Spring 2024 courses

WRDS 2101 – Advanced Writing: Research and Critical Analysis
Provides strategies for writing in academic majors, across majors, and beyond graduation into professions and/or graduate school. The focus is on how to transfer academic writing to students’ chosen profession or field. Students build on their current knowledge, acquiring advanced research practices; engaging in critical analysis of professional materials in their field; learning to use grammar, mechanics, and textual conventions for appropriate media; and understanding and supporting arguments and claims with credible evidence.

WRDS 3102 The Effective Sentence: A Writing Course for All Majors
Students build their writing flexibility by looking at contemporary and historical writing exercises, multiple ways to word sentences, and writing that matches readers’ needs, not the writer’s. Students consider the old-to-new information flow, sentence rhythm and stress, grammar, usage, punctuation, writing, and revising to create a cumulative ePortfolio.

WRDS 3215 Information Literacy & Digital Composing
Provides highly transferable digital composition and rhetorical skills students can use to compose across many different curricular, academic, professional, and personal contexts. Students learn methods used to cultivate research from digitally enabled social networks and adapt traditional rhetorical skills to account for digital cultures, accessibility, and portability in an updated culture that participates in the critique and composition of online knowledge.

WRDS 3220 Current Theories and Applications of Writing
Building on historical approaches in composition and rhetorical theories, this activity-based class engages students in a variety of tasks that help them enact the main principles of the discipline. Learning how theories in writing are processes in the making, students learn to use theories to interrogate writing challenges, adapt theories when new tasks present, and develop flexible approaches to communicating in traditional and emerging contexts.

WRDS 3211 Online Writing: Ethics, Appropriation & Social Media
Focuses on issues of responsibility, ownership, and access. Students research and write multimodal, online content, exploring the ethics and accessibility of texts in technological cultures that both facilitate and prevent access.

WRDS 4201 Composing Across Borders: Transnational Digital Composition
Explores composing as cultural and political work with a specific focus on what it means to read, write, and research as a global writer in digital settings. In this reading- and writing-intensive hands-on course, students participate and compose in a variety of digital ecosystems, examining how texts create, construct, and reinforce our identity and language use.

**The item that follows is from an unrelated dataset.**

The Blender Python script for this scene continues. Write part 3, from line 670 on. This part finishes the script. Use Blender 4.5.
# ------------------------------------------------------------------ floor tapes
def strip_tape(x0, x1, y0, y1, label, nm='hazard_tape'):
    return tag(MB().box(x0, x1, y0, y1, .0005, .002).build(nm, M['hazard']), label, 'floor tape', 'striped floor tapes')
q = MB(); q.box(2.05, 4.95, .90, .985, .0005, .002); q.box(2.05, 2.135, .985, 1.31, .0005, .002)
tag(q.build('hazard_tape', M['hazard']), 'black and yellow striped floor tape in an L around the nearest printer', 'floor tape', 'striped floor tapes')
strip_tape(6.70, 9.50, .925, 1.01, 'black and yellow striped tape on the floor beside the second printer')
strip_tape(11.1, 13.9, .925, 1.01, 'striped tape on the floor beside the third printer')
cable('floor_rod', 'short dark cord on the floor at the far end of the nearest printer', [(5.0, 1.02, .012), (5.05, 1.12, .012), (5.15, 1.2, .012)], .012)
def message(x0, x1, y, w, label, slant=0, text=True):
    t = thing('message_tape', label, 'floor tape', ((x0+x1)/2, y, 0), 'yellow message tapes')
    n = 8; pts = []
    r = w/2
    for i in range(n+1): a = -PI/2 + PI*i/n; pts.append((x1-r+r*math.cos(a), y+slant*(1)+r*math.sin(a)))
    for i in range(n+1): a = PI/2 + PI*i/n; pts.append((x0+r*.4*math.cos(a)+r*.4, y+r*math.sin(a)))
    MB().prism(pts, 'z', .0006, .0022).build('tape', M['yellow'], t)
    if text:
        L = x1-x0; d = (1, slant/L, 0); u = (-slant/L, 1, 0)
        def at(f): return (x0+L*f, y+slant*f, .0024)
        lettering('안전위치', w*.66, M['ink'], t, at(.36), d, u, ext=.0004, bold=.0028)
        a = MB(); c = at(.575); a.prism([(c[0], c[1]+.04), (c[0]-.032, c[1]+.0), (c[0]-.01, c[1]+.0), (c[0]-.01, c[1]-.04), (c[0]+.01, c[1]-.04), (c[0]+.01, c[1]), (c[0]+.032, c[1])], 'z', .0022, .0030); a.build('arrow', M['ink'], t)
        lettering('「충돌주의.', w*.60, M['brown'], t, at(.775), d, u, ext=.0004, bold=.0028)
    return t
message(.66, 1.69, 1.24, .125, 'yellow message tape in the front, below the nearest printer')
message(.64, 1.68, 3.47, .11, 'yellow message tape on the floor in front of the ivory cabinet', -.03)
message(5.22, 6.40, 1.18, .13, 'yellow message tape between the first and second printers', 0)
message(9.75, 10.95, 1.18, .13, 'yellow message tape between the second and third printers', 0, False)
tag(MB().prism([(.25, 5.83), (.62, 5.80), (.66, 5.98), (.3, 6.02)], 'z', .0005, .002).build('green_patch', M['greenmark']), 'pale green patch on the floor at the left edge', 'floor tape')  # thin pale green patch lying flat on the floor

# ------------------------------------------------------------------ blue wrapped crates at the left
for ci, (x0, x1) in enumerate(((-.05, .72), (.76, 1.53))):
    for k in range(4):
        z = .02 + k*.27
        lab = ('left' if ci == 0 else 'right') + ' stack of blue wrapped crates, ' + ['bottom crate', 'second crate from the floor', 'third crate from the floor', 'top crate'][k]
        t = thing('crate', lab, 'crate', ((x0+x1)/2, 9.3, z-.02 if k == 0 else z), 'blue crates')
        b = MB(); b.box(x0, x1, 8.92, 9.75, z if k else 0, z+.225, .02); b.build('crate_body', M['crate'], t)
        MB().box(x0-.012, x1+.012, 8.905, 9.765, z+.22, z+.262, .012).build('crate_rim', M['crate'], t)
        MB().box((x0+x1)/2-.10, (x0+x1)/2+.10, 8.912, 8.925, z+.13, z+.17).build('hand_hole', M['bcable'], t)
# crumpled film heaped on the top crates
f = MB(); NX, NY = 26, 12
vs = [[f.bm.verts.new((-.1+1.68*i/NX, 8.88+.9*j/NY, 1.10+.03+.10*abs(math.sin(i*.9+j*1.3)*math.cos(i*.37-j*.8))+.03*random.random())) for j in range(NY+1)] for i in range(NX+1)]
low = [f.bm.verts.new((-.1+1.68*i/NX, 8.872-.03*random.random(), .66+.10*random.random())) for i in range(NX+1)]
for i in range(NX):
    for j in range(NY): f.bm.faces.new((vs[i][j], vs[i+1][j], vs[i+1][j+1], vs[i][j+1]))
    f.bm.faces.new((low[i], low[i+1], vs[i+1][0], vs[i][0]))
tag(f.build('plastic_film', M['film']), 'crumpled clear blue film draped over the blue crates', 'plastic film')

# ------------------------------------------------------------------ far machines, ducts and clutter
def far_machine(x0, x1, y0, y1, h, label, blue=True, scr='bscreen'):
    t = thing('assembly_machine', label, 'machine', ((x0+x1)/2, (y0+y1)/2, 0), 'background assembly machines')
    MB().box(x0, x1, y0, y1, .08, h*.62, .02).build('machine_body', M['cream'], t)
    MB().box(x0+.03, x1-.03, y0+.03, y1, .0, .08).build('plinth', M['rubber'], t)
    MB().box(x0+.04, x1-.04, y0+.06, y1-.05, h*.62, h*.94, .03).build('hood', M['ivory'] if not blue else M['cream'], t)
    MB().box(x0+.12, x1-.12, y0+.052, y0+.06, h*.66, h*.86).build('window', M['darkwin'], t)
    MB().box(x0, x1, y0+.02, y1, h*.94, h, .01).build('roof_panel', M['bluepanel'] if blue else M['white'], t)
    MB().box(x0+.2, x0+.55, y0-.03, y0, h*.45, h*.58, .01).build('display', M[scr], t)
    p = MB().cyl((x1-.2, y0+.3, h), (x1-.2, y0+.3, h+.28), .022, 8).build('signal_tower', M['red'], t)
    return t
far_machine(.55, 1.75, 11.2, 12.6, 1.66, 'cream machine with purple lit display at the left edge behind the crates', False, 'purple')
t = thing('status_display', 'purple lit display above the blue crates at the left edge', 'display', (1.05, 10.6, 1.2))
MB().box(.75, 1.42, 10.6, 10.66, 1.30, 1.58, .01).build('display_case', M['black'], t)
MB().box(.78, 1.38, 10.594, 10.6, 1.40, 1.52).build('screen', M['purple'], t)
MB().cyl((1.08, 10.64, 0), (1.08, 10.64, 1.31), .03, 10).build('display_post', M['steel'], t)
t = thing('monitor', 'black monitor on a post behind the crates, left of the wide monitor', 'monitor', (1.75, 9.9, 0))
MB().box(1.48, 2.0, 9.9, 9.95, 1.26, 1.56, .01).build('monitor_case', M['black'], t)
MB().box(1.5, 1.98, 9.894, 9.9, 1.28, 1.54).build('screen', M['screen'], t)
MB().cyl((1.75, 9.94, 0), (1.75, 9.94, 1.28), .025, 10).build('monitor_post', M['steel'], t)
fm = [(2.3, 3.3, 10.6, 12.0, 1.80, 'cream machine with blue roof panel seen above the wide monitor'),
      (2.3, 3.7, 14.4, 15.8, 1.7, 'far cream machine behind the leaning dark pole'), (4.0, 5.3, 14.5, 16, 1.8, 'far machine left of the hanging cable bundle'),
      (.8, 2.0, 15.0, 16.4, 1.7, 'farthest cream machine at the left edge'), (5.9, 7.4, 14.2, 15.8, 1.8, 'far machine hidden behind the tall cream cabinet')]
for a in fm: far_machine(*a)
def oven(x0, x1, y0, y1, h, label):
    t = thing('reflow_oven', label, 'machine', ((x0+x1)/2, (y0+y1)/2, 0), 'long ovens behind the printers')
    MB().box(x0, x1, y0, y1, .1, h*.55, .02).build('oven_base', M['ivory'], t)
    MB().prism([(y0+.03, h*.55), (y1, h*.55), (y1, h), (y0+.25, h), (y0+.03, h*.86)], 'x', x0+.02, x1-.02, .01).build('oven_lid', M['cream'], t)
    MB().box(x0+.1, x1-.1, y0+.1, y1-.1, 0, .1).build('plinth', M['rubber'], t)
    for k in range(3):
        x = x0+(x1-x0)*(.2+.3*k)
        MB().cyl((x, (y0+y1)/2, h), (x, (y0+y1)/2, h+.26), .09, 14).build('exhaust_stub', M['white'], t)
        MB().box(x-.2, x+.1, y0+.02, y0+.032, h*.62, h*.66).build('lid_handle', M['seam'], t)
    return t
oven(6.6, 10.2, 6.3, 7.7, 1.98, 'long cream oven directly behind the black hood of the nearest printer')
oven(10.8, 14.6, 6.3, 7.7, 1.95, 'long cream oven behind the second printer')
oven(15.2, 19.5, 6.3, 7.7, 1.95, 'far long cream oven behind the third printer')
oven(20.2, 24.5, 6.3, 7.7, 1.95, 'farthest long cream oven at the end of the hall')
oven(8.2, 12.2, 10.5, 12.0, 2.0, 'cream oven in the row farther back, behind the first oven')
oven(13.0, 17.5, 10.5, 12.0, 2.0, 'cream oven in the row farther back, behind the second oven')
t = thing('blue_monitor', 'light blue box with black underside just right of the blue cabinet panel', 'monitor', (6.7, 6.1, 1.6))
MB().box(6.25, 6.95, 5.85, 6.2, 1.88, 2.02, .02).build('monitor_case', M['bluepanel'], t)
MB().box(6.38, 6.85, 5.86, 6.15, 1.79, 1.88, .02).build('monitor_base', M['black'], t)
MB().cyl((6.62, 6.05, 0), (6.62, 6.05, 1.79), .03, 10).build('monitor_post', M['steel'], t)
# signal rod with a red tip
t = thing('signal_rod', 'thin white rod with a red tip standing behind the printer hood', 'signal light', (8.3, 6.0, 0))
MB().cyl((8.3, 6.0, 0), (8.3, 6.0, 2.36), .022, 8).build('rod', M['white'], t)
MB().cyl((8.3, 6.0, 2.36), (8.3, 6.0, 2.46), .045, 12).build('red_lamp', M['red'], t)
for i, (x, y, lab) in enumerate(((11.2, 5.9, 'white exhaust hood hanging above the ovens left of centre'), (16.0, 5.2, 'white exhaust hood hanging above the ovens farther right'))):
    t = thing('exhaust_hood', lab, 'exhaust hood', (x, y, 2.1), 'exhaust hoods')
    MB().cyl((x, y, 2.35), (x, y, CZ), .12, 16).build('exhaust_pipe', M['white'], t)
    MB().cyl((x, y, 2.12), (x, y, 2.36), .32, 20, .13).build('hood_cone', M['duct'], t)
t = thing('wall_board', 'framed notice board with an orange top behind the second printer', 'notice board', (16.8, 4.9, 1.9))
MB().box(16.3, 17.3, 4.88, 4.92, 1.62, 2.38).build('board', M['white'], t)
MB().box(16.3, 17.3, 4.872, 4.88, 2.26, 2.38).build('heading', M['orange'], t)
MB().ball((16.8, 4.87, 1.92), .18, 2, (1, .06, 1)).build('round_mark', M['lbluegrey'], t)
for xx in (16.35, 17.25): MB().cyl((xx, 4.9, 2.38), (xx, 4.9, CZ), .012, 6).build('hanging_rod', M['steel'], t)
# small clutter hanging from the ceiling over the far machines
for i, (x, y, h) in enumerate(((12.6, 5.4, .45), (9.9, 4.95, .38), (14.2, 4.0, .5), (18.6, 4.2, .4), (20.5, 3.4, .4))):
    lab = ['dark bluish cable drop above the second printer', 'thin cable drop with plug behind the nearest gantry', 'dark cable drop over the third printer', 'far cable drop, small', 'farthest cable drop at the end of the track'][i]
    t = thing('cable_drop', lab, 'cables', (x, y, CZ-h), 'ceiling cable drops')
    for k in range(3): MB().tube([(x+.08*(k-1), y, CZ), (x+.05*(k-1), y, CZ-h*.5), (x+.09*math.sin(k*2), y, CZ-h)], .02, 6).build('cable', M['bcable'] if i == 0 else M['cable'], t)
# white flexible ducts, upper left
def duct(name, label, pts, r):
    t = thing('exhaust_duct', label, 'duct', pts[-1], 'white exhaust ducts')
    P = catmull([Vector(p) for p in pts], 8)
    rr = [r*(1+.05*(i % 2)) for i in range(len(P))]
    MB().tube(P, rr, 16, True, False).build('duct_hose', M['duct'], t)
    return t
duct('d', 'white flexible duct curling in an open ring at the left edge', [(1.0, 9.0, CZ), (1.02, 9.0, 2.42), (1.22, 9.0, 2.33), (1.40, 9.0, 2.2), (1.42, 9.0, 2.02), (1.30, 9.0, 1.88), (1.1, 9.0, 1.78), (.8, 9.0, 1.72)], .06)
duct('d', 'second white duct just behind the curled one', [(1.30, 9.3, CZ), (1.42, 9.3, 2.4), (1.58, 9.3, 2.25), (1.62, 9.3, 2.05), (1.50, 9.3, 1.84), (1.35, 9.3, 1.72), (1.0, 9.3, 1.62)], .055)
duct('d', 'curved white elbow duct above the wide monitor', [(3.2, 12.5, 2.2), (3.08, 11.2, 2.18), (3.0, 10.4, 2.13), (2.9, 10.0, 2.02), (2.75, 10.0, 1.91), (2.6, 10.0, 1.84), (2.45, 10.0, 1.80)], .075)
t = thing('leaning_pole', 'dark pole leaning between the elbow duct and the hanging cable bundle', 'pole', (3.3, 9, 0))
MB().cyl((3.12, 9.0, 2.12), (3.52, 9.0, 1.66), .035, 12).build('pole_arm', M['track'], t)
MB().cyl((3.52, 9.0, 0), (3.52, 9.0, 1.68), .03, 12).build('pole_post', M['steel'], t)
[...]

WRDS 4330 Reading, Writing, and Archiving Charlotte
Researchers who work with the public have a particular need to be comfortable with digital tools. Using the city of Charlotte as its subject, this course offers students a basic grounding in the technological skills needed to conduct online historical research and to present the results online, emphasizing how the Internet changes the relationship between researchers and their audience.

WRDS 4400 Writing, Rhetoric & Digital Studies Internship Practicum
If you have an internship planned or approved by WRDS, then you will register for this course. Students will meet with UNC Charlotte faculty to discuss the internship experience throughout the semester. A final reflection essay will be due at the end of the term. 

WRDS 4900 Senior Research Capstone
Students complete an article-length research paper under the supervision of a member of the faculty (typically the instructor-of-record for the course). The paper must involve quantitative or other methods of writing research. Students propose and research a topic that builds on their previous coursework for the Writing, Rhetoric, and Digital Studies major.